— START —

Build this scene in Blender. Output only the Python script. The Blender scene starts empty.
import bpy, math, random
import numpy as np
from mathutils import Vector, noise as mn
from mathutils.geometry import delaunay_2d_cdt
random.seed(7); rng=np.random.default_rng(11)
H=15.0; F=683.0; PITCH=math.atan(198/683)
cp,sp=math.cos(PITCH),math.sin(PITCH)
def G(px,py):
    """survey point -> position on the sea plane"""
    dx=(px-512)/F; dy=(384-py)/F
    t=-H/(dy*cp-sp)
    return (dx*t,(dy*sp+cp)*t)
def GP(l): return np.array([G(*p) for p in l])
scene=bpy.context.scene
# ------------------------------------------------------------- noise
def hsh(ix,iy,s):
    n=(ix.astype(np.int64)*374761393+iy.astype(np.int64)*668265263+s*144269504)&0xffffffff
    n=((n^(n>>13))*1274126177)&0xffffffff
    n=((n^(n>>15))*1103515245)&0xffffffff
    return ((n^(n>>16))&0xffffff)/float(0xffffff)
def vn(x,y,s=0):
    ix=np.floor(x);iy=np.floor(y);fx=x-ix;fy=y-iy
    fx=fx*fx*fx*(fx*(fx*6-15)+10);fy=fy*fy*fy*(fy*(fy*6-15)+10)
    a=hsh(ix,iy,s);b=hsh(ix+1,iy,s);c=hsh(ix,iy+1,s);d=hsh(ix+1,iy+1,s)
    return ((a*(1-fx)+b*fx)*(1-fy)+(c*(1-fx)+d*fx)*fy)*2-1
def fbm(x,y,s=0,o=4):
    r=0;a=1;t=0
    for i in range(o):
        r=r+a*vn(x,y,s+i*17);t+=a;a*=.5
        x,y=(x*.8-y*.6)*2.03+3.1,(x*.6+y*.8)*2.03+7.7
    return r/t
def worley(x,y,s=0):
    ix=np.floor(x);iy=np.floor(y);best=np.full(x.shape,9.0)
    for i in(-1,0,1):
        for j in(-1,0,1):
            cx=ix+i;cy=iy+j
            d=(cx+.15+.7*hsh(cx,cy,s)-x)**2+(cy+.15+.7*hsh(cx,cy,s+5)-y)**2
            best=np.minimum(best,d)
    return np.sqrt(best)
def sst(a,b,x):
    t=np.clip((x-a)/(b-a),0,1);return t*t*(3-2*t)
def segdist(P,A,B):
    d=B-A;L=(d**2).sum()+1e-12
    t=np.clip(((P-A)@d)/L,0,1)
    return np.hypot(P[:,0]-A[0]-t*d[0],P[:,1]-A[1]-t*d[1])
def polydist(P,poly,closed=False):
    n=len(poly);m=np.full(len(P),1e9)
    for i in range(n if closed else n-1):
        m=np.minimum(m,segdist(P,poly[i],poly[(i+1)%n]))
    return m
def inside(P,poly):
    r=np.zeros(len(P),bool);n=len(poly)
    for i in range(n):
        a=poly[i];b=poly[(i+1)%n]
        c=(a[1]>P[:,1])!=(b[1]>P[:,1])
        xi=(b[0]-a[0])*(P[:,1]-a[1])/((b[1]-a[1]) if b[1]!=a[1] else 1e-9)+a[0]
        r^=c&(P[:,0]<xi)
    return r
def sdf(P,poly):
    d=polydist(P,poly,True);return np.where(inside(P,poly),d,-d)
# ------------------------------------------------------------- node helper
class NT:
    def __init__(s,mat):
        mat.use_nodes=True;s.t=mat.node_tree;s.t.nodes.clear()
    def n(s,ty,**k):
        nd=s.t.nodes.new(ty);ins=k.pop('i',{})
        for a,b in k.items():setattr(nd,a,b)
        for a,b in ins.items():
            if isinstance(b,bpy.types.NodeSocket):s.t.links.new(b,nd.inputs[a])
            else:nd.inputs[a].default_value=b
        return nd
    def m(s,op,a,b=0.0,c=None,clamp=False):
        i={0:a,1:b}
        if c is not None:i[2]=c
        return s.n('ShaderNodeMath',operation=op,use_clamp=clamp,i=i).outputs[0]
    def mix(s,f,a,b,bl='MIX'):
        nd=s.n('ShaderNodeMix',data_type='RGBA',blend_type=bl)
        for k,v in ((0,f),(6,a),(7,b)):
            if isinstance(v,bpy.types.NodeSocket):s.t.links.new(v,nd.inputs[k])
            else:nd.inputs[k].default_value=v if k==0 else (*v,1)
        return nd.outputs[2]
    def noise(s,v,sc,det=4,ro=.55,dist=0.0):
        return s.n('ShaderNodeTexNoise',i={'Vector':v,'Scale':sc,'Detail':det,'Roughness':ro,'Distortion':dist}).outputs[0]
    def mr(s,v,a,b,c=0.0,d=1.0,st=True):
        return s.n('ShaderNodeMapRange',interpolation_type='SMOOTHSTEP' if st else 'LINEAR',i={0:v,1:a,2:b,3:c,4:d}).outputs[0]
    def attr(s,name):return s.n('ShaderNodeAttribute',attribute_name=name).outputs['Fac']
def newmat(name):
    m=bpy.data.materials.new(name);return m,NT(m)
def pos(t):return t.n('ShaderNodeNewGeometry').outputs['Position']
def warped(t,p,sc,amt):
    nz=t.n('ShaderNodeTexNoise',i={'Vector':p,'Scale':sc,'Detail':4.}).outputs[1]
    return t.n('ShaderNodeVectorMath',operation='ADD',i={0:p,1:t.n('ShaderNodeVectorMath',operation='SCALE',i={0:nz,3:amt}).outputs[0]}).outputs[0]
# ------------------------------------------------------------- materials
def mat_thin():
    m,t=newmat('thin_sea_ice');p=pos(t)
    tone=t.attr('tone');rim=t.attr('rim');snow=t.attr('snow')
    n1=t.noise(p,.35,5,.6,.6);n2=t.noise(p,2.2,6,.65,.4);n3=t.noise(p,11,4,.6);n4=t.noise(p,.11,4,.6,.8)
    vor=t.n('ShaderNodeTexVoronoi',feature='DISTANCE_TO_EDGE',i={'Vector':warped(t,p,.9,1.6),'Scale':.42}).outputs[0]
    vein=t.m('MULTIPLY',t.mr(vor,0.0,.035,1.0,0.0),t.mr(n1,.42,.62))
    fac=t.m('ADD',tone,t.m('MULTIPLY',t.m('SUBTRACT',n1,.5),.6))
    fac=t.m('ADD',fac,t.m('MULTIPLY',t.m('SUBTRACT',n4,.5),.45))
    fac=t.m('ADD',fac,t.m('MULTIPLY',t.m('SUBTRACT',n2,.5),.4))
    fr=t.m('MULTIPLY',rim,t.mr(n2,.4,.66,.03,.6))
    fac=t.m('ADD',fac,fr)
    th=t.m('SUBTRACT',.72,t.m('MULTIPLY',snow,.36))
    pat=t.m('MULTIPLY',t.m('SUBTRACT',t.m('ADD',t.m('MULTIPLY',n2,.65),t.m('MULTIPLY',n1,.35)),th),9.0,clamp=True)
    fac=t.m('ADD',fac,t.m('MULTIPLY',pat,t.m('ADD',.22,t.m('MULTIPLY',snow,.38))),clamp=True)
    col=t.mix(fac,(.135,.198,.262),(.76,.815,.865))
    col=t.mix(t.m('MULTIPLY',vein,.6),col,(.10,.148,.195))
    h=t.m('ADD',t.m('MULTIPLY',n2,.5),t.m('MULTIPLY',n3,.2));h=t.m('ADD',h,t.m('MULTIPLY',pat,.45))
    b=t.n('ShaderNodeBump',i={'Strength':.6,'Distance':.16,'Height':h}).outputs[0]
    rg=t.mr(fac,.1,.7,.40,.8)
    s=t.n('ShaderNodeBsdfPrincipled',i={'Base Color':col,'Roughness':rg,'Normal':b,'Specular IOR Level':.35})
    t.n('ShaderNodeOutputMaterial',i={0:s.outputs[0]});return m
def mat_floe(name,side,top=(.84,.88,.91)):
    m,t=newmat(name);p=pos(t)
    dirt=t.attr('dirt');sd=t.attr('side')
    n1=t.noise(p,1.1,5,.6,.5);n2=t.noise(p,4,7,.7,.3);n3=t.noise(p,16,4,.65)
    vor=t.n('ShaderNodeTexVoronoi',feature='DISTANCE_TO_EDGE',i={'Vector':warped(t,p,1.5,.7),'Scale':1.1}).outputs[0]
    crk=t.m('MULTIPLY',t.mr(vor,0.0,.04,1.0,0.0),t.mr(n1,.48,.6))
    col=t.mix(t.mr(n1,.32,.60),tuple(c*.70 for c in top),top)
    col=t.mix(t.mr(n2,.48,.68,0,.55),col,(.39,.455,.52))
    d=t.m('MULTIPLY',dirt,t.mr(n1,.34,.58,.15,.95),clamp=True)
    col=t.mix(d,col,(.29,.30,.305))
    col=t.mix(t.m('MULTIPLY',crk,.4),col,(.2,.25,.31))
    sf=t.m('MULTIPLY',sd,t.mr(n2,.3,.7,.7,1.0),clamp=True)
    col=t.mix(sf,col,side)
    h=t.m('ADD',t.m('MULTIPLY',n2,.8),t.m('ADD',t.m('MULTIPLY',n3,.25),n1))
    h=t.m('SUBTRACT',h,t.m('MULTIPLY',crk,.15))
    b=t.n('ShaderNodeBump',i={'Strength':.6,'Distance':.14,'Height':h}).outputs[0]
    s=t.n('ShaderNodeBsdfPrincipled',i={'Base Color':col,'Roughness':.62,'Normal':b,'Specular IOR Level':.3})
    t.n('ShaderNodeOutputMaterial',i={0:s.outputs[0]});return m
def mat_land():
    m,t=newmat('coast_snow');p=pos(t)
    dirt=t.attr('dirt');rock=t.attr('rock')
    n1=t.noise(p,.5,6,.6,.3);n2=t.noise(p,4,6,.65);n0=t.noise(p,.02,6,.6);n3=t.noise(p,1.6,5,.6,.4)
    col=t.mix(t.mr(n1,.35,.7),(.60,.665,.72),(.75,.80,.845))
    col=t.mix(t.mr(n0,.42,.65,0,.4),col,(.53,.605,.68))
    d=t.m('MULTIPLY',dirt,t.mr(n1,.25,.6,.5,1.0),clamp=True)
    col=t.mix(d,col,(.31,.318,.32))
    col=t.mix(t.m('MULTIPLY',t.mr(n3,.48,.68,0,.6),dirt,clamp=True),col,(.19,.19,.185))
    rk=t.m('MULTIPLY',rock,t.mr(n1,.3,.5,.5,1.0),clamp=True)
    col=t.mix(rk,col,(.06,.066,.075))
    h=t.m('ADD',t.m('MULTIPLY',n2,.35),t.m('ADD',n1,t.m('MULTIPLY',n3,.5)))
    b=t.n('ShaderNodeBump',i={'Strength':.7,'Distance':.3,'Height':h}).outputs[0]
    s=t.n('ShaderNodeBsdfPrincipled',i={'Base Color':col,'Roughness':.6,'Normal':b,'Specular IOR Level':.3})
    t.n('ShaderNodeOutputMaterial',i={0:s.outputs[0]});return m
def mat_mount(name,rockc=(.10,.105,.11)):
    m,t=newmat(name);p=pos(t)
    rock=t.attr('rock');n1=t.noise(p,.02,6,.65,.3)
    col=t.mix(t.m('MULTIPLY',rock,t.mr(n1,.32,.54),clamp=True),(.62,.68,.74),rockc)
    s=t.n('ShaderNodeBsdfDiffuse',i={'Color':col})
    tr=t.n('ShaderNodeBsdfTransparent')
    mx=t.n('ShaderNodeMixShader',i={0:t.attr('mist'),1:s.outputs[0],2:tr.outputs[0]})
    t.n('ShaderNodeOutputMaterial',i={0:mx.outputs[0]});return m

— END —

▶ **WHAT THE TASK REQUIRES**
Go through the listing above and list every line that has the word "True".

▶ **SOLUTION TO THE PROBLEM**
    d=polydist(P,poly,True);return np.where(inside(P,poly),d,-d)
        mat.use_nodes=True;s.t=mat.node_tree;s.t.nodes.clear()
    def mr(s,v,a,b,c=0.0,d=1.0,st=True):
    pat=t.m('MULTIPLY',t.m('SUBTRACT',t.m('ADD',t.m('MULTIPLY',n2,.65),t.m('MULTIPLY',n1,.35)),th),9.0,clamp=True)
    fac=t.m('ADD',fac,t.m('MULTIPLY',pat,t.m('ADD',.22,t.m('MULTIPLY',snow,.38))),clamp=True)
    d=t.m('MULTIPLY',dirt,t.mr(n1,.34,.58,.15,.95),clamp=True)
    sf=t.m('MULTIPLY',sd,t.mr(n2,.3,.7,.7,1.0),clamp=True)
    d=t.m('MULTIPLY',dirt,t.mr(n1,.25,.6,.5,1.0),clamp=True)
    col=t.mix(t.m('MULTIPLY',t.mr(n3,.48,.68,0,.6),dirt,clamp=True),col,(.19,.19,.185))
    rk=t.m('MULTIPLY',rock,t.mr(n1,.3,.5,.5,1.0),clamp=True)
    col=t.mix(t.m('MULTIPLY',rock,t.mr(n1,.32,.54),clamp=True),(.62,.68,.74),rockc)